Even beyond the courts, regulators are trying to discern their next move. O’Malia has said without disclosure of its proprietary trading to its customers, MF Global dramatically changed the risk profile of its proprietary operations and its incentives relating to customer intermediation.

In October, the CFTC proposed a rule designed to broaden access to derivatives clearing houses, opening access to brokers with at least US$50 million in net capital. Agency commissioners had voted 3-2 for the rule that O’Malia opposed.

So will bringing OTC trades on exchange really reduce systemic risk in the derivatives markets?

It should, but not without some major adjustments to current practice. Some industry notables muse that it’s likely we will see more buy-siders clearing their own trades. High-volume players could become members of futures exchanges to avoid another unwinding nightmare and exposure to yet another unexpected form of risk.

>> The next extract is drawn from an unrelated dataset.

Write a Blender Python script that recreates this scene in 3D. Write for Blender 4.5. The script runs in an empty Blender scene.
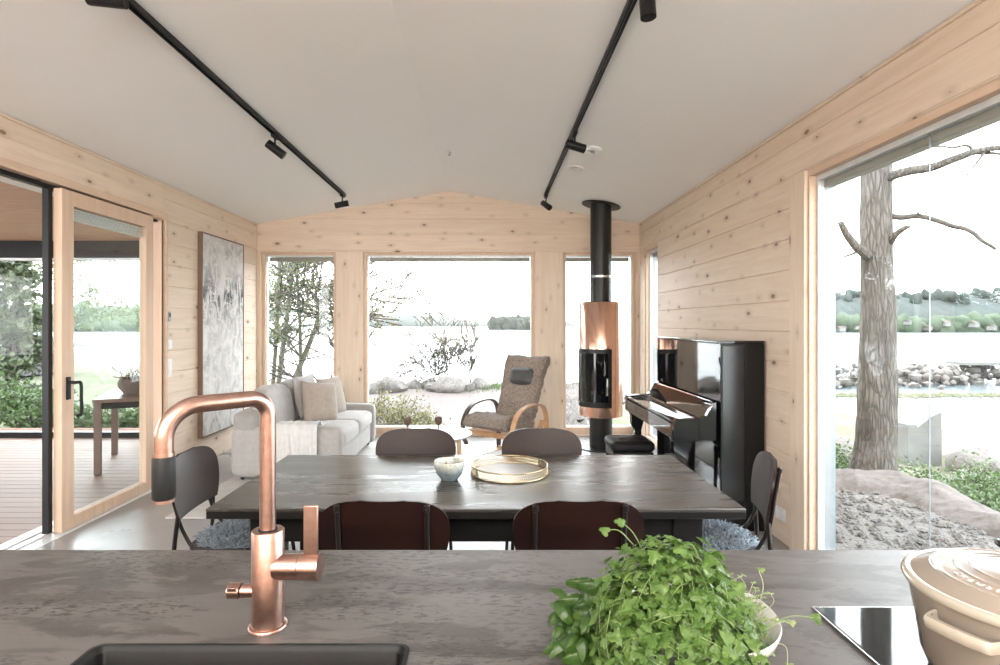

There’s no doubt the MF Global situation has further stimulated debate on the future role of CCPs. The markets noted another sign of things to come when LCH.Clearnet increased the margin required for Italian bond exposure, highlighting the potential costs and liquidity problems market participants could face as a wider range of instruments are centrally cleared.

The Anglo-French clearer’s risk department took the decision to raise the amount of collateral clearing members need to post against positions in Italian bonds, forcing market participants to find suitable liquidity that could be used to cover the increased collateral requirements, a situation that could become more common as a greater number of swaps are centrally cleared.

It seems CCPs have become the new credit ratings agencies and are able to influence macro-economic policy.